Still, you can't help but take stock, consider your opportunity costs  and compare what you're doing to what you are not, and most important, why you are not.

My personal thing now is to say yes to things that aren't always comfy, but are sure to enrich my life more than they will inconvenience me. I've started to travel more, I've started yoga and I'm trading diet soda for club soda with a splash of cranberry. Next, I'm going to start producing more fiction, even if it's hard and complicated, and even if life hasn't answered all of the questions I have for it, yet.

Yet.

Yet is a very powerful word.

Yet means a lot to a good friend of mine who is over fifty and has recruited friends to form a competitive ski team. They are coaches mostly, experts all, and thankfully at least one is both a patrol and a physician. They are all about the same age, but it is the appetite for play that they have in common. They call themselves "The Idiots," and wear shirts that feature intentionally misspelled words.

That's funny.
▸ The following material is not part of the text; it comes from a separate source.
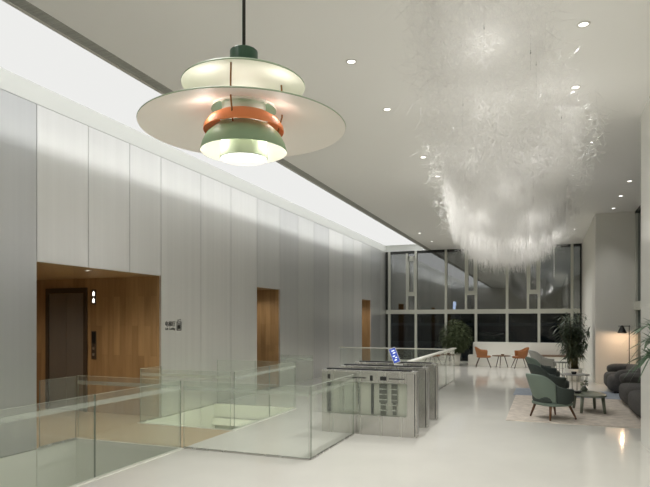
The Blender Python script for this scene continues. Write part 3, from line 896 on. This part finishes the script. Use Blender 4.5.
# ------------------------------------------------------------------ tan shell chairs
def shell_chair(label, x, y, rot):
    t = thing('shell_chair', label, 'chair', (x, y, 0), R(rot), 'tan shell chairs')
    def zt(a):
        return 0.64 + 0.13 * (1 / (1 + math.exp((abs(math.degrees(a)) - 50) / 10.0)))
    bm = BM(); arc_shell(bm, R(-118), R(118), 0.30, 0.33, 0.02, 0.40, zt, th=0.035, n=30, lean=0.06); obj('shell', bm, M['tan'], t)
    bm = BM(); sblob(bm, (0.02, 0, 0.40), (0.26, 0.25, 0.045), 0.5, 0.7); obj('seat', bm, M['tan'], t)
    for sx, sy in ((-1, -1), (-1, 1), (1, -1), (1, 1)):
        bm = BM(); tube(bm, [(0.13 * sx, 0.14 * sy, 0.38), (0.27 * sx, 0.26 * sy, 0.0)], [0.017, 0.011], 8); obj('leg', bm, M['tanleg'], t)
    return t
shell_chair('tan leather shell chair left of the small round table', -2.20, 22.1, 8)
shell_chair('tan leather shell chair right of the small round table', -0.88, 22.15, 196)
t = thing('side_table', 'small brown round table between the two tan chairs', 'table', (-1.55, 22.15, 0))
bm = BM(); lathe(bm, [(0, 0.45), (0.33, 0.45), (0.335, 0.44), (0.33, 0.425), (0, 0.425)], 32); obj('tabletop', bm, M['brown'], t)
for k in range(3):
    a = 0.4 + k * 2 * PI / 3
    bm = BM(); tube(bm, [(0.12 * math.cos(a), 0.12 * math.sin(a), 0.43), (0.25 * math.cos(a), 0.25 * math.sin(a), 0)], [0.018, 0.012], 8); obj('leg', bm, M['tanleg'], t)
bm = BM(); lathe(bm, [(0, 0), (0.05, 0), (0.065, 0.05), (0.055, 0.055), (0.04, 0.01), (0, 0.01)], 20)
tag(obj('bowl', bm, M['brown'], loc=(-1.5, 22.1, 0.45)), 'small brown bowl on the round table between tan chairs', 'bowl')

# ------------------------------------------------------------------ rugs
bm = BM(); box(bm, -0.66, 2.2, 10.45, 14.05, 0.0, 0.012, bev=0.003)
tag(obj('rug', bm, M['rug']), 'pale beige mottled rug under the nearest armchair and sofa', 'rug')
bm = BM(); box(bm, -0.72, 2.2, 14.1, 15.5, 0.0, 0.012, bev=0.003)
tag(obj('rug', bm, M['rug2']), 'blue grey rug beyond the beige rug by the far sofa', 'rug')

# ------------------------------------------------------------------ coffee table and side tables
t = thing('coffee_table', 'low green grey coffee table in front of the sage armchair', 'table', (0.76, 12.0, 0.02), R(10))
bm = BM(); sblob(bm, (0, 0, 0.325), (0.28, 0.46, 0.022), 0.3, 0.75, 40, 8); obj('tabletop', bm, M['table'], t)
for sx, sy in ((-0.18, -0.30), (-0.17, 0.3), (0.18, -0.28), (0.17, 0.3)):
    bm = BM(); tube(bm, [(sx, sy, 0.315), (sx * 1.15, sy * 1.12, 0.0)], [0.034, 0.024], 10); obj('leg', bm, M['table'], t)
bm = BM(); lathe(bm, [(0, 0), (0.05, 0), (0.085, 0.035), (0.08, 0.04), (0.045, 0.008), (0, 0.008)], 24)
tag(obj('bowl', bm, M['black'], loc=(0.56, 11.85, 0.367)), 'shallow black bowl on the near end of the coffee table', 'bowl')
v = thing('vase', 'small green bud vase with leaves on the coffee table', 'vase', (0.70, 12.25, 0.367))
bm = BM(); lathe(bm, [(0, 0), (0.05, 0), (0.065, 0.04), (0.03, 0.09), (0.032, 0.10), (0, 0.10)], 20); obj('body', bm, M['table'], v)
bm = BM()
for k in range(14):
    a = k * 2.4; d = Vector((math.cos(a) * 0.06, math.sin(a) * 0.06, 0.07 + 0.04 * (k % 3)))
    sblob(bm, d * 0.9 + Vector((0, 0, 0.06)), (0.022, 0.022, 0.012), 1, 1, 8, 6)
obj('leaves', bm, M['leaf_a'], v)
def wire_table(label, x, y, r, h, top):
    t = thing('wire_table', label, 'table', (x, y, 0.013 if y < 15.4 else 0))
    bm = BM(); lathe(bm, [(0, h), (r, h), (r + 0.005, h - 0.01), (r, h - 0.02), (0, h - 0.02)], 40); obj('tabletop', bm, top, t)
    bm = BM()
    for k in range(14):
        a = k * 2 * PI / 14
        tube(bm, [(r * 0.9 * math.cos(a), r * 0.9 * math.sin(a), h - 0.02), (r * 0.62 * math.cos(a), r * 0.62 * math.sin(a), 0.006)], 0.005, 6)
    obj('wire_cage', bm, M['wire'], t)
    bm = BM(); tube(bm, [(r * 0.62 * math.cos(a), r * 0.62 * math.sin(a), 0.006) for a in [2 * PI * k / 40 for k in range(41)]], 0.006, 6); obj('base_ring', bm, M['wire'], t)
wire_table('round wire side table with grey top before the bamboo plant', 0.62, 14.4, 0.31, 0.5, M['chair_grey'])
wire_table('small wire side table beside the light grey armchair', 0.42, 18.6, 0.24, 0.5, M['wire'])
bm = BM(); lathe(bm, [(0, 0), (0.05, 0), (0.06, 0.06), (0.052, 0.06), (0.045, 0.01), (0, 0.01)], 20)
tag(obj('cup', bm, M['black'], loc=(0.60, 14.3, 0.512)), 'small black cup on the round wire side table', 'cup')

# ------------------------------------------------------------------ sofas
def sofa(label, y0, y1, arm_far, arm_near, x0=1.45):
    t = thing('sofa', label, 'sofa', (0, 0, 0.012), 0, 'charcoal sofas')
    ym = (y0 + y1) / 2; hy = (y1 - y0) / 2
    nseat = 2
    for k in range(nseat):
        a = y0 + (y1 - y0) * k / nseat; b2 = y0 + (y1 - y0) * (k + 1) / nseat
        bm = BM(); sblob(bm, ((x0 + 2.05) / 2, (a + b2) / 2, 0.22), ((2.05 - x0) / 2, (b2 - a) / 2 + 0.015, 0.205), 0.55, 0.5, 40, 20); obj('seat', bm, M['sofa'], t)
    bm = BM(); sblob(bm, (2.06, ym, 0.34), (0.17, hy * 0.98, 0.30), 0.6, 0.4, 36, 20); obj('backrest', bm, M['sofa'], t)
    if arm_far:
        bm = BM(); sblob(bm, (1.84, y1 - 0.20, 0.48), (0.36, 0.22, 0.14), 0.7, 0.55, 36, 18); obj('armrest', bm, M['sofa'], t)
    if arm_near:
        bm = BM(); sblob(bm, (1.86, y0 + 0.12, 0.30), (0.34, 0.2, 0.27), 0.65, 0.55, 36, 18); obj('armrest', bm, M['sofa'], t)
    bm = BM(); box(bm, x0 + 0.12, 2.15, y0 + 0.1, y1 - 0.1, 0, 0.05); obj('plinth', bm, M['black'], t)
sofa('charcoal sofa nearest the camera, partly hidden by the right wall', 11.1, 14.0, True, False)
sofa('charcoal sofa farther back, beside the floor lamp', 15.1, 16.75, True, True, 1.40)

# ------------------------------------------------------------------ floor lamp
t = thing('floor_lamp', 'slim black floor lamp with cone shade behind the far sofa', 'floor lamp', (2.06, 17.02, 0))
bm = BM(); lathe(bm, [(0, 0), (0.13, 0), (0.13, 0.02), (0, 0.025)], 28); obj('base', bm, M['black'], t)
bm = BM(); tube(bm, [(0, 0, 0.02), (0, 0, 1.62)], 0.011, 8); obj('pole', bm, M['black'], t)
bm = BM(); tube(bm, [(0.02, 0, 1.60), (-0.26, 0, 1.60)], 0.009, 8); obj('arm', bm, M['black'], t)
bm = BM(); sheet_lathe(bm, [(0.025, 0.20), (0.035, 0.18), (0.115, 0.0)], 0.004, 28)
lathe(bm, [(0, 0.2), (0.025, 0.2)], 28)
obj('lamp_shade', bm, [M['black'], M['white']], t, loc=(-0.17, 0, 1.42))
bm = BM(); sblob(bm, (0, 0, 0.05), (0.03, 0.03, 0.04), 1, 1, 12, 8); obj('bulb', bm, emis('warm_bulb', (1, 0.75, 0.5, 1), 6), t, loc=(-0.17, 0, 1.42))
plight(-0.17, -0.0, 1.425, 7, 0.03, (1, 0.66, 0.42), parent=t)

# ------------------------------------------------------------------ plants
def leaf(bm, p, d, L, w, droop=0.2, fold=0.0, seg=3):
    d = d.normalized(); up = Vector((0, 0, 1))
    s = d.cross(up)
    if s.length < 0.05: s = Vector((1, 0, 0))
    s.normalize()
    rows = []
    for k in range(seg + 1):
        u = k / seg
        c = p + d * (L * u) - up * (droop * L * u * u)
        ww = w * math.sin(PI * min(0.98, 0.12 + 0.86 * u)) / 2
        rows.append((bm.verts.new(c - s * ww), bm.verts.new(c + s * ww)))
    for k in range(seg):
        f = bm.faces.new((rows[k][0], rows[k][1], rows[k + 1][1], rows[k + 1][0])); f.smooth = True
def pot(t, r0, r1, h, mat, band=False):
    bm = BM(); lathe(bm, [(0, 0), (r0, 0), (r1, h), (r1 - 0.02, h), (r1 - 0.025, h - 0.05), (0, h - 0.05)], 36); obj('pot', bm, mat, t)
    bm = BM(); lathe(bm, [(0, h - 0.045), (r1 - 0.027, h - 0.045)], 24); obj('soil', bm, M['soil'], t)
# ficus by the end window
t = thing('potted_ficus', 'round bushy tree in a tall white pot by the end windows', 'plant', (-3.28, 22.6, 0))
pot(t, 0.14, 0.19, 0.52, M['white'])
bm = BM()
for k in range(5):
    a = k * 1.26
    tube(bm, [(0.03 * math.cos(a), 0.03 * math.sin(a), 0.47), (0.08 * math.cos(a), 0.08 * math.sin(a), 0.9), (0.3 * math.cos(a), 0.3 * math.sin(a), 1.35)], [0.016, 0.012, 0.006], 6)
obj('trunk', bm, M['stem'], t)
bm = BM()
for k in range(5200):
    d = Vector((rng.gauss(0, 1), rng.gauss(0, 1), rng.gauss(0, 1))).normalized()
    q = d * (rng.random() ** 0.4)
    pnt = Vector((q.x * 0.62, q.y * 0.58, 1.14 + q.z * 0.64))
    leaf(bm, pnt, Vector((d.x, d.y, d.z * 0.4 - 0.1)) + Vector((rng.uniform(-.5, .5), rng.uniform(-.5, .5), rng.uniform(-.4, .4))), rng.uniform(0.07, 0.13), 0.05, 0.3, seg=2)
obj('foliage', bm, M['leaf_a'], t, norm=False)
# bamboo palm by the column
t = thing('potted_bamboo', 'tall feathery bamboo palm in a low white pot beside the column', 'plant', (0.74, 18.05, 0))
pot(t, 0.20, 0.25, 0.36, M['white'])
stems = BM(); fol = BM()
for k in range(46):
    a = rng.uniform(0, 2 * PI); rr = rng.uniform(0.02, 0.15); sp = rng.uniform(0.08, 0.42); hgt = rng.uniform(1.1, 2.05)
    b0 = Vector((rr * math.cos(a), rr * math.sin(a), 0.31)); top = Vector((sp * math.cos(a) * 1.1, sp * math.sin(a) * 0.9, hgt))
    mid = b0.lerp(top, 0.5) - Vector((0.05 * math.cos(a), 0.05 * math.sin(a), 0))
    tube(stems, [b0, mid, top], [0.008, 0.006, 0.003], 5)
    for j in range(34):
        u = rng.uniform(0.35, 1.0)
        pnt = (b0.lerp(mid, u * 2) if u < 0.5 else mid.lerp(top, u * 2 - 1))
        b2 = rng.uniform(0, 2 * PI)
        d = Vector((math.cos(b2), math.sin(b2), rng.uniform(-0.3, 0.5)))
        if pnt.x + d.x * 0.3 > 0.47: d.x = -abs(d.x)
        leaf(fol, pnt, d, rng.uniform(0.16, 0.34), 0.034, rng.uniform(0.2, 0.7), seg=3)
obj('stems', stems, M['stem'], t); obj('foliage', fol, M['leaf_b'], t, norm=False)
# palm at the right edge
t = thing('potted_palm', 'green palm with long narrow fronds at the right wall', 'plant', (1.06, 5.05, 0))
pot(t, 0.16, 0.21, 0.42, M['white'])
stems = BM(); fol = BM()
def frond(a, reach, h0, h1, droop):
    pts = []
    for k in range(9):
        u = k / 8
        pts.append(Vector((0.05 * math.cos(a) + reach * u * math.cos(a), 0.05 * math.sin(a) + reach * u * math.sin(a), 0.38 + (h1 - 0.38) * math.sin(u * PI / 2 * (1 + droop)) )))
    tube(stems, pts, [0.009 - 0.0009 * k for k in range(9)], 6)
    for k in range(3, 9):
        tn = (pts[min(8, k + 1)] - pts[k - 1]).normalized()
        sd = tn.cross(Vector((0, 0, 1))).normalized()
        for s in (-1, 1):
            for j in range(2):
                pp = pts[k - 1].lerp(pts[k], j / 2 + 0.25)
                if 1.06 + pp.x + s * sd.x * 0.3 > 1.24: continue
                leaf(fol, pp, tn * 0.75 + sd * s + Vector((0, 0, 0.15)), rng.uniform(0.2, 0.3) * (1.1 - 0.4 * (k / 8)), 0.022, 0.15)
    leaf(fol, pts[-1], (pts[-1] - pts[-2]), 0.2, 0.02, 0.3)
for a, reach, h1, dr in ((R(178), 0.30, 1.72, .12), (R(150), 0.30, 1.62, .15), (R(200), 0.28, 1.55, .2), (R(225), 0.30, 1.5, .2), (R(135), 0.30, 1.75, .1), (R(165), 0.30, 1.48, .2), (R(240), 0.3, 1.6, .2), (R(210), 0.2, 1.8, .1), (R(190), 0.31, 1.5, .15), (R(160), 0.14, 1.85, .05)):
    frond(a, reach, 0.4, h1, dr)
obj('stems', stems, M['leaf_c'], t); obj('fronds', fol, M['leaf_c'], t, norm=False)

# ------------------------------------------------------------------ world, camera
w = bpy.data.worlds.new('dusk'); sc.world = w; w.use_nodes = True
nt = w.node_tree
bg = nt.nodes['Background']
bg.inputs[0].default_value = (0.30, 0.32, 0.33, 1)
bg.inputs[1].default_value = 0.12

F_PX = 570.0; CX, HY = 325.0, 320.5
cam = bpy.data.cameras.new('camera'); co = bpy.data.objects.new('camera', cam); col.objects.link(co)
cam.sensor_fit = 'HORIZONTAL'; cam.sensor_width = 36.0
cam.lens = 36.0 * F_PX / 650.0
cam.shift_x = 0.0
cam.shift_y = (HY - 243.5) / 650.0
cam.clip_start = 0.05; cam.clip_end = 300
co.location = (0, 0, 1.75)
co.rotation_euler = (R(90), 0, math.atan((546 - 325) / F_PX))
sc.camera = co

sc.view_settings.view_transform = 'Standard'
sc.view_settings.look = 'None'
sc.view_settings.gamma = 1
sc.view_settings.use_curve_mapping = False
sc.view_settings.exposure = 1.05
c = sc.cycles
c.use_denoising = True
c.max_bounces = 10; c.diffuse_bounces = 5; c.glossy_bounces = 5; c.transparent_max_bounces = 40
c.caustics_reflective = False; c.caustics_refractive = False
c.sample_clamp_indirect = 6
That's even optmistic.

I have another over-fifty friend who recently received her certification to teach yoga. She looks like she did when I met her twenty years ago, but that wasn't her aim. She knows that age brings hardships, but that time brings healing, which brings gifts of peace for the soul. To accept the former, my friend teaches people to use their bodies to embrace the latter, and most of us can do it without falling over now. 

For everybody who doesn't reach a certain age and settle in to kill time, there is a place they have not yet gone. 

Yet.

People who aren't healthy about aging, well, we see them all the time. It's older men who can't tell the difference between the interest and sympathy of a young woman they've hit on. It's women who grow depressed and desperate with every new line that doesn't disappear with a good sleep. 

Viewing ourselves like we come with expiration dates is bad enough. But I think it's worse that if only spared the ageist-culture hand mirror, many of us would not believe we have a shelf life at all.

A person can hurt their own feelings believing that culture knows more about their fate than they do.

Or one can follow the example of two people I know who have shaped their opinions of self around two things: what they do to remain vital, and knowing how to stay in their place which is wherever they wish to be.    

One is a relative who was raised in Europe where, she says, the elderly are not merely tolerated but revered. She has described family members who, in their nineties remain vital and  engaged and ultimately, are cared for by other family members who honor their wisdom and experience. Past seventy, she has an energy level thirty-year-olds would envy and she will likely remain an active tennis player well into her eighties.

Another one is my own mother, who, at nearly eighty, reads two books or more a week, follows a clutch of morning news experts, and of late, has become  outspoken on the political goings on.  We're more than twenty years apart but there is no opinion of hers, concerning anything I'm going through, that I don't value for its roots in simpler, more sensible times.

As I think about being over fifty again, I know that healthy people update. They know when it's time to exit or at least pull over and look at the map again. They don't quit, but recalculate. They change their minds, they honor new or abandoned passions and redirect their energies, because they are optimistic.

Mark Twain was brilliant, of course. He is my choice when people ask those questions ten minutes before a dinner party ends: "Who would you eat dinner with if you could pick anyone, dead or alive?"

Because, that optimism crack aside, Mark and I would probably agree on the subject of beholding one's own beauty and place in life, and just who is in charge of that boat that brings one there.